Como servidores de la Eucaristía seréis los primeros colaboradores del Obispo y del Sacerdote en la celebración de la Eucaristía; considerad siempre como un honor y vivid con profundo gozo y sentido de adoración el ser el servidores del ‘misterio de la fe’ y del ‘sacramento del amor’ para alimento de fieles. Podréis también administrar solemnemente el bautismo, reservar y repartir la Eucaristía, asistir al matrimonio y bendecirlo en nombre de la Iglesia, llevar el Viático a los moribundos, administrar los sacramentales y presidir el rito de los funerales y de la sepultura.
A vosotros se os confía, de modo particular, el ministerio de la caridad.
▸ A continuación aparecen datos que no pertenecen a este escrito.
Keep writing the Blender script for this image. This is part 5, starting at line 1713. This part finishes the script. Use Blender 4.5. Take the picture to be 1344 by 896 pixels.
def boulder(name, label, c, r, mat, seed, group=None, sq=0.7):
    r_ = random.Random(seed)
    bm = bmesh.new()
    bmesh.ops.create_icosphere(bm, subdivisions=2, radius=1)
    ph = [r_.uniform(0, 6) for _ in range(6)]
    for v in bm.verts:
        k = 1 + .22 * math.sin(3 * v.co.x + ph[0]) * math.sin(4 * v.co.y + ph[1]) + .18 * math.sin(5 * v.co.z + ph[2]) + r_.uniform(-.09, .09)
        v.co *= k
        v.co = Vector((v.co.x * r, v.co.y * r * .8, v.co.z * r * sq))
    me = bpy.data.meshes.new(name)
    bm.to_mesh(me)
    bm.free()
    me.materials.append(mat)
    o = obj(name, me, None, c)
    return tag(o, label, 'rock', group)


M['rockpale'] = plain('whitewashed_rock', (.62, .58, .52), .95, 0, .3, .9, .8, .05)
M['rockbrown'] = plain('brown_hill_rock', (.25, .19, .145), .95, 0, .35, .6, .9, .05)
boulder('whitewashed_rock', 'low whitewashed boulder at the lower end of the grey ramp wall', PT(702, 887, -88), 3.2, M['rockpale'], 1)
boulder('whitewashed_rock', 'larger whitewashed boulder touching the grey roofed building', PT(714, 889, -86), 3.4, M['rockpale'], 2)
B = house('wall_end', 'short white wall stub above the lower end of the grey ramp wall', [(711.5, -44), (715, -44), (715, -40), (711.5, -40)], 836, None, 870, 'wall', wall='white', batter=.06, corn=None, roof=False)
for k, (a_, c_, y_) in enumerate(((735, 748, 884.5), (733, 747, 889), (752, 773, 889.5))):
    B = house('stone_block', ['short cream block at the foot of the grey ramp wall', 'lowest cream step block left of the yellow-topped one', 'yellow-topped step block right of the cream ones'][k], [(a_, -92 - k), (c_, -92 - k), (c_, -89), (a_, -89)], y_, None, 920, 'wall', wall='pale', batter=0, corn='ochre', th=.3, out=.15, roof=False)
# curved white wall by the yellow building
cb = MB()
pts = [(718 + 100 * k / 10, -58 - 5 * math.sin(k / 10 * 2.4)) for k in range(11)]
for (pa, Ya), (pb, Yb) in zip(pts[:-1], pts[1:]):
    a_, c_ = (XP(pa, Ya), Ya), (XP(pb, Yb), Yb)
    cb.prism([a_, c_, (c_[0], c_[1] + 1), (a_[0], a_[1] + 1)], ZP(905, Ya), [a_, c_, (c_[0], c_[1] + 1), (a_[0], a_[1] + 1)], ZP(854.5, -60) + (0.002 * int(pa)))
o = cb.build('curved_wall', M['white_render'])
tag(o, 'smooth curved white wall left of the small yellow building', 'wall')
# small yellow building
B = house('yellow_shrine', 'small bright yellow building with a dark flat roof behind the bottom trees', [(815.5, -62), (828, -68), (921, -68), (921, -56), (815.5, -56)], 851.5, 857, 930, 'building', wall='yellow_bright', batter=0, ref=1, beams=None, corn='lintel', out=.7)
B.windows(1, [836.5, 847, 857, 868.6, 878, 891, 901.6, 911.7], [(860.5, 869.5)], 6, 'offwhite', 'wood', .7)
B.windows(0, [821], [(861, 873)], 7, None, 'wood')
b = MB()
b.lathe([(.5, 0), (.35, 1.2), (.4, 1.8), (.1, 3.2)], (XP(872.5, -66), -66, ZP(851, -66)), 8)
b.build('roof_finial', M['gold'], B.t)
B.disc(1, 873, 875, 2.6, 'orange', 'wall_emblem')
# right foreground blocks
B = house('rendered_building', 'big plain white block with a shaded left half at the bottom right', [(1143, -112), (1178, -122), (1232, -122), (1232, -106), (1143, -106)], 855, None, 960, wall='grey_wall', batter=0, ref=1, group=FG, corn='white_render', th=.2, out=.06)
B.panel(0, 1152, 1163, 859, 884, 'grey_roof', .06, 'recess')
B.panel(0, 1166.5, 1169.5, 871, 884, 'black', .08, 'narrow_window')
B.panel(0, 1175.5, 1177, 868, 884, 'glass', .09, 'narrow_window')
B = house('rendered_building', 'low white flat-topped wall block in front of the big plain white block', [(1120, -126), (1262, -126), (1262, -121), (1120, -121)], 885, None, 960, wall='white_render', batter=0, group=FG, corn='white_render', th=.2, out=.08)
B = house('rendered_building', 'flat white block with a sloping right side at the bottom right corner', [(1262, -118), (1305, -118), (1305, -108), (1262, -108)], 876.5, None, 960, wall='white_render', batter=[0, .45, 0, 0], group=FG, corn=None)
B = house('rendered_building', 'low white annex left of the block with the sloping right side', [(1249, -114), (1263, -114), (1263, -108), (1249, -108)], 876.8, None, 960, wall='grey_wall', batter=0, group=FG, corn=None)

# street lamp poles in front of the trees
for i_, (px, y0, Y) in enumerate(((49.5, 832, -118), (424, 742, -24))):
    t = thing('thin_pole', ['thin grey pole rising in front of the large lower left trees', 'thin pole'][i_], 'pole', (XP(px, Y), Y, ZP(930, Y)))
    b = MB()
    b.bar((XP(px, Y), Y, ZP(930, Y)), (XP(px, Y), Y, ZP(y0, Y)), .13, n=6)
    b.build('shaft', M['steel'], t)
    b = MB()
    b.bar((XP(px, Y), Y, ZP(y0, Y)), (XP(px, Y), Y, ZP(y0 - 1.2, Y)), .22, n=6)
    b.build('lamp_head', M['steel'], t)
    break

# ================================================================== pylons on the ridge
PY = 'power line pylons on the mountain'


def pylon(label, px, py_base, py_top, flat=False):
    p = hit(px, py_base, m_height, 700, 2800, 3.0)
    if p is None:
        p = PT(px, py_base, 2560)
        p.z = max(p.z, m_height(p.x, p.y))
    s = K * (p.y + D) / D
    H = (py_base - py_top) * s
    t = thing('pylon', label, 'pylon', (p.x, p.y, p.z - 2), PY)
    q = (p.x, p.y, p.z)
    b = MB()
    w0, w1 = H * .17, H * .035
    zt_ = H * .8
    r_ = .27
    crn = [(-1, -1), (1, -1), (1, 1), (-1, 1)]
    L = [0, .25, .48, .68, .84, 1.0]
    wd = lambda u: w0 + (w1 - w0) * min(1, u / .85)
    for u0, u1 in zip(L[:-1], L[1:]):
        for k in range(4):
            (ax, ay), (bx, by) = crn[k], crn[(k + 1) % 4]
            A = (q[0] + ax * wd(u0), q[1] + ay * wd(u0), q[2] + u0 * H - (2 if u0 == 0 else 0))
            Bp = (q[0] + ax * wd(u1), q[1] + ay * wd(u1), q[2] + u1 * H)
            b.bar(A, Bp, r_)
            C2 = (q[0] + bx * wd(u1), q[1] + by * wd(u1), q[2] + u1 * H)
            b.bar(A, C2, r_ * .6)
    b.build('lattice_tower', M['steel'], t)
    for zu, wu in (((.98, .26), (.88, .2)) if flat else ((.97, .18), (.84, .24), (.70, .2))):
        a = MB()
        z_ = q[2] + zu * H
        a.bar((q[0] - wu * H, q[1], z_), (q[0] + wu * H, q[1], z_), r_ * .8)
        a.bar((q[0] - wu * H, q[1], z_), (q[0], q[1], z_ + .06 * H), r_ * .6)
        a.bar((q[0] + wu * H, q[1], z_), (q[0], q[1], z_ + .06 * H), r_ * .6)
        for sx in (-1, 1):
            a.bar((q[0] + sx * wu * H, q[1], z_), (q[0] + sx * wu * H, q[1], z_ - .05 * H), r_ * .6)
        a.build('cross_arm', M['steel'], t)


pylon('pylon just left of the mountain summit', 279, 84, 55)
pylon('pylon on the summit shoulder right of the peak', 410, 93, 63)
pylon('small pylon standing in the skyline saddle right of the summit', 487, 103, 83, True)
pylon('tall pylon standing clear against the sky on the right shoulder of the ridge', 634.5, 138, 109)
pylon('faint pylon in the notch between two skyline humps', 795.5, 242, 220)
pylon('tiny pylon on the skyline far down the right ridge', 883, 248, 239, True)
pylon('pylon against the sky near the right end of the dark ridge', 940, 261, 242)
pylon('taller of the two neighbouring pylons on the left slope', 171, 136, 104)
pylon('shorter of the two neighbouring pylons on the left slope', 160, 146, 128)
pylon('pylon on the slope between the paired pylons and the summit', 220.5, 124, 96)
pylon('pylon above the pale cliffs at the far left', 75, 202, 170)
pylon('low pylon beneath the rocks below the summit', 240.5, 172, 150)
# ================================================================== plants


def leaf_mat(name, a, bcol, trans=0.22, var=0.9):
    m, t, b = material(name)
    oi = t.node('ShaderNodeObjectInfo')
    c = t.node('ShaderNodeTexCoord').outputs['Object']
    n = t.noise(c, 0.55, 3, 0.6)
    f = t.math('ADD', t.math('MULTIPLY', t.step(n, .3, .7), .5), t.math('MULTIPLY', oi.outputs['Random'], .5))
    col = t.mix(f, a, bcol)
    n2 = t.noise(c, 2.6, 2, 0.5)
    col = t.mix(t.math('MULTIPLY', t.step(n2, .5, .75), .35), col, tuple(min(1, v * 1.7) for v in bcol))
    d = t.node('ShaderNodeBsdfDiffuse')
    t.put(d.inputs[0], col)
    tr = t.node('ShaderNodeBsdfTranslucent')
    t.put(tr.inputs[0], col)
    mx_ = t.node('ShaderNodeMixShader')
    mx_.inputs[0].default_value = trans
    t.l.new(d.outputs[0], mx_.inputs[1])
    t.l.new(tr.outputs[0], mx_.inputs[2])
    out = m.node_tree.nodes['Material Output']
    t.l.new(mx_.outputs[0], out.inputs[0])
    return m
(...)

La comunión con Cristo en la Eucaristía, de que sois servidores, os ha de llevar a la comunión con los hermanos, con el Obispo y con la Iglesia. La atención a los hermanos en sus necesidades, penas y sufrimientos serán vuestros signos distintivos como diáconos del Señor. Sed compasivos, caritativos, solidarios, acogedores y benignos con todos ellos.
Tomados de entre los hombres vais a ser consagrados a Dios para el servicio de los hombres. La consagración la recibís para siempre, pero debéis renovarla cada día. Dada nuestra fragilidad hemos de convertirnos día a día; cada día hemos de renovar el don del Espíritu mediante la entrega, la fidelidad y el amor verdadero en el servicio generoso. A partir de hoy ya no os pertenecéis a vosotros mismos: pertenecéis al Señor, a su Iglesia y, en ellos, a los demás. Dentro de pocos momentos suplicaré al Señor para que derrame el Espíritu Santo sobre vosotros, con el fin de que os “fortalezca con los siete dones de su gracia y cumpláis fielmente la obra del ministerio”.
¡Que Maria, la Virgen de la Cueva Santa, la esclava del Señor, con su omnipotencia suplicante obtenga para vosotros una nueva efusión del Espíritu Santo a fin de que la fuerza que recibís permanezca siempre en vosotros con la frescura de este día”. Amén.